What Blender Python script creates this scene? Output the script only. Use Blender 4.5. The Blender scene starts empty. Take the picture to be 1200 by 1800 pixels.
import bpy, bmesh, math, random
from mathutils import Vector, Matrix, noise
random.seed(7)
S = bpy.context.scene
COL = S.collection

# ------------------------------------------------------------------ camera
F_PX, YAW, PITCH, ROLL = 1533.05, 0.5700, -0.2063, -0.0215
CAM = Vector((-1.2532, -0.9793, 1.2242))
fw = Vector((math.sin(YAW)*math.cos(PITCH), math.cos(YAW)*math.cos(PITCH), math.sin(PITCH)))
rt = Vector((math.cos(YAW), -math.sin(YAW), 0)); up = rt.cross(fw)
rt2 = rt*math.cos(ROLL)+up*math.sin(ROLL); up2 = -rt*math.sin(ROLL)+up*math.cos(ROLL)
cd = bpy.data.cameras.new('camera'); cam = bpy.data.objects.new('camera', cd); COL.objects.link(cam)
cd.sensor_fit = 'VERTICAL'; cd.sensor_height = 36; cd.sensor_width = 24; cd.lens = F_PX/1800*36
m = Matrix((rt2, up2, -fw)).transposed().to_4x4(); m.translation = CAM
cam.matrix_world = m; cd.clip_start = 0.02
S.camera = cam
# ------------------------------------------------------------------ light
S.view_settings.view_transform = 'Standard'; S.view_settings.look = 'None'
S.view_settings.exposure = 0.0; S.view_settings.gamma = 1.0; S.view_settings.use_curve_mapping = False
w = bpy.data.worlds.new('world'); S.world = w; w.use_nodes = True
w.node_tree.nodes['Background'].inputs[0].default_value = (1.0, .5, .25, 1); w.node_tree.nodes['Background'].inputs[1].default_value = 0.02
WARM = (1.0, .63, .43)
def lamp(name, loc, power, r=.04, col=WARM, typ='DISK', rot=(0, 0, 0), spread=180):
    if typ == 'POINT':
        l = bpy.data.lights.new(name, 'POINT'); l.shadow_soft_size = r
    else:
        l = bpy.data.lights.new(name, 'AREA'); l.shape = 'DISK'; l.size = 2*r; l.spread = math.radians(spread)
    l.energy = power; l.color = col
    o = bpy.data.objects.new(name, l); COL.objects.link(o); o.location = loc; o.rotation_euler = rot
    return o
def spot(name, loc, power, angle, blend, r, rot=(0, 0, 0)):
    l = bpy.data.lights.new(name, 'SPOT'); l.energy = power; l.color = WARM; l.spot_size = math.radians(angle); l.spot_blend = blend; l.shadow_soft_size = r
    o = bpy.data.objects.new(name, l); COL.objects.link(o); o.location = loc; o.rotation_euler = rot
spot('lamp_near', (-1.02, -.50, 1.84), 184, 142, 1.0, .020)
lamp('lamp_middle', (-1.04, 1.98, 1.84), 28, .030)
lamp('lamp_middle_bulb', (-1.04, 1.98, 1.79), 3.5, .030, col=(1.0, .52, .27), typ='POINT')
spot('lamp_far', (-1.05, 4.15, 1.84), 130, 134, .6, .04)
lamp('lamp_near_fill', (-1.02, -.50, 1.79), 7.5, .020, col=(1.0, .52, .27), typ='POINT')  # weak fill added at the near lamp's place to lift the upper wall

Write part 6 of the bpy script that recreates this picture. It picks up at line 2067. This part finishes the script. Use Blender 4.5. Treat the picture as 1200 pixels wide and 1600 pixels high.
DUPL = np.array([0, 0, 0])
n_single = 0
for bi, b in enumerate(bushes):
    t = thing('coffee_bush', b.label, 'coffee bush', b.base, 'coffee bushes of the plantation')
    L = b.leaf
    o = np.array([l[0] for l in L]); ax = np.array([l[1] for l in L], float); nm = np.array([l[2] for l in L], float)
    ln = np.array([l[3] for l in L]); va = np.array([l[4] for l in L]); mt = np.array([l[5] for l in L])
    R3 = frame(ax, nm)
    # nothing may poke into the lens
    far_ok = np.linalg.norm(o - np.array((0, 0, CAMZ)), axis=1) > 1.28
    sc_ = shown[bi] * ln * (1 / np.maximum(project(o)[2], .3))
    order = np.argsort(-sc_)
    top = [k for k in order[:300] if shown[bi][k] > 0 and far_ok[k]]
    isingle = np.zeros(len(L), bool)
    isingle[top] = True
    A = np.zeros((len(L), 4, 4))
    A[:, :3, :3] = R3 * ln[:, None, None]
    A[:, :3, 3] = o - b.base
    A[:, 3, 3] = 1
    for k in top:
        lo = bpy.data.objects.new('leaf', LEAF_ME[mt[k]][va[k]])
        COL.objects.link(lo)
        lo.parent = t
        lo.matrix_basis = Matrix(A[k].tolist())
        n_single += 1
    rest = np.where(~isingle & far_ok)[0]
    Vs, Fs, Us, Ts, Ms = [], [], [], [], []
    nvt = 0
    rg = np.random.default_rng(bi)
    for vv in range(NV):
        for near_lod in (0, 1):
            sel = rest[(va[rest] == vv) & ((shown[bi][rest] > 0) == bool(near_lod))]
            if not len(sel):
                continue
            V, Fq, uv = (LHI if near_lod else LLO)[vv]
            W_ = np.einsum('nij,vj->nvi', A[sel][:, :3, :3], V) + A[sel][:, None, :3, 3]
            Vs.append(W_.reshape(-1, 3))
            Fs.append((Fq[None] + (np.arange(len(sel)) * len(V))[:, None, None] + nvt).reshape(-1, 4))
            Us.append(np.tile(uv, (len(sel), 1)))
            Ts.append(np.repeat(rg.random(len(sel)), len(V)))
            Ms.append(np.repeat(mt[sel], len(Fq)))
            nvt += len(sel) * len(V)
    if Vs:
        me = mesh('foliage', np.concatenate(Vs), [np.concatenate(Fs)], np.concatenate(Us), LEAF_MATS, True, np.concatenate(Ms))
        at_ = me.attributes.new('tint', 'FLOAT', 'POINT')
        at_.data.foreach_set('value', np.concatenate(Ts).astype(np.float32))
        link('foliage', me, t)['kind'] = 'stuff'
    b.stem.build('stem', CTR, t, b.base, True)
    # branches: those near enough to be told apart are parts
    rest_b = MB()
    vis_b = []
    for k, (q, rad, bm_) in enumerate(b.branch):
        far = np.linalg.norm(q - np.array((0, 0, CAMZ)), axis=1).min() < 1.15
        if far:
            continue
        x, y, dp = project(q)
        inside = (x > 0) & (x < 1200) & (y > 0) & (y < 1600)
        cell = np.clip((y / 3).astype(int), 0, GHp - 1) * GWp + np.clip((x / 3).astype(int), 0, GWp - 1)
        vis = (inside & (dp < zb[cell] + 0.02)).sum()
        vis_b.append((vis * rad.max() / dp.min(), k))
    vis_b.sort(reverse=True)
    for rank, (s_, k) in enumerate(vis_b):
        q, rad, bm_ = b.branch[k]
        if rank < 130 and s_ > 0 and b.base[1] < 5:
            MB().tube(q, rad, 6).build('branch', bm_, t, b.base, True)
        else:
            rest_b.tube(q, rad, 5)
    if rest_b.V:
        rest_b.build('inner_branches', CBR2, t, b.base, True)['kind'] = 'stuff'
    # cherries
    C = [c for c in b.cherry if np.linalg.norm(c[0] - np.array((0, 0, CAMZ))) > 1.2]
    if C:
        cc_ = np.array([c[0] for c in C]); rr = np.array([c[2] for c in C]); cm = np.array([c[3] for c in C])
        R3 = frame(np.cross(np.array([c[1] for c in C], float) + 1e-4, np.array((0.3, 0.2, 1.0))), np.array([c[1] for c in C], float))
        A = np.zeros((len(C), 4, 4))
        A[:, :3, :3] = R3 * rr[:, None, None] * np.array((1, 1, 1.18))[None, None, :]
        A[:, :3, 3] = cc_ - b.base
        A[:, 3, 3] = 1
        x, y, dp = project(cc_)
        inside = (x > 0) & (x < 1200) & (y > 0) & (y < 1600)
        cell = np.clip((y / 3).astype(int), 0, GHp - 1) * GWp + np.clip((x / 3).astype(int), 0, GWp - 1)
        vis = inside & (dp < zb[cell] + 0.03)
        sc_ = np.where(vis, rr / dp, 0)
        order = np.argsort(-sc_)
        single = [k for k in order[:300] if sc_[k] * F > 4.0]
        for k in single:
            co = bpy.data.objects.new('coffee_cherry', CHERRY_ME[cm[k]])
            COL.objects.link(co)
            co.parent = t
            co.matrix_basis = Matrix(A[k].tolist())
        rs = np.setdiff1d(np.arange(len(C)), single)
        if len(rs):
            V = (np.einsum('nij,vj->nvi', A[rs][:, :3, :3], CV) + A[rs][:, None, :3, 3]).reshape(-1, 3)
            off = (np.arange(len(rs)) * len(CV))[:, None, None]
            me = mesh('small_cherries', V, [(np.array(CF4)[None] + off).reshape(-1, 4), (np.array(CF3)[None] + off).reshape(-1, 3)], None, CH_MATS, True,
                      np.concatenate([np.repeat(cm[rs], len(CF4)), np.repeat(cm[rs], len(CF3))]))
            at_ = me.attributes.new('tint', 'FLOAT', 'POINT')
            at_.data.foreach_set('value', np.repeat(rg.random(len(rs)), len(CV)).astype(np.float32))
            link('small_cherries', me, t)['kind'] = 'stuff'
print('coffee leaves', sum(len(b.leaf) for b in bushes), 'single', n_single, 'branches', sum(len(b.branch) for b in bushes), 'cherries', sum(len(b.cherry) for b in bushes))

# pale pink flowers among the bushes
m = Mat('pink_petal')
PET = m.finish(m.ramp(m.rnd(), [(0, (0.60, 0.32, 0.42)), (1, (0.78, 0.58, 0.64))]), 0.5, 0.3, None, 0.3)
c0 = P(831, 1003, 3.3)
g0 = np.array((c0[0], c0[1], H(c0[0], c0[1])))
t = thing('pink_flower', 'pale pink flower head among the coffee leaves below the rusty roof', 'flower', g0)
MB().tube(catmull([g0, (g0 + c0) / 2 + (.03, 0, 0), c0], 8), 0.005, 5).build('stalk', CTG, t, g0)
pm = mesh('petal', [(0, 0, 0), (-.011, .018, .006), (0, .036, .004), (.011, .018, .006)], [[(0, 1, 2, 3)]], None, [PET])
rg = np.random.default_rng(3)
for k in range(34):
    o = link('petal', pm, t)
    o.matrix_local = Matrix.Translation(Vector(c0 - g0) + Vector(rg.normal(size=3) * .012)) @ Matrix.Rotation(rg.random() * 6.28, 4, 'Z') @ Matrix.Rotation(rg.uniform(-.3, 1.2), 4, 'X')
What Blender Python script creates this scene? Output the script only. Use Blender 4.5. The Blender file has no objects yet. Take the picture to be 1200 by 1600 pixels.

## Problem description:
Print exactly the lines from the beginning of the entries through the line with "COL = S.collection". Output nothing more.

## Finished task:
What Blender Python script creates this scene? Output the script only. Use Blender 4.5. The Blender scene starts empty. Take the picture to be 1200 by 1800 pixels.
import bpy, bmesh, math, random
from mathutils import Vector, Matrix, noise
random.seed(7)
S = bpy.context.scene
COL = S.collection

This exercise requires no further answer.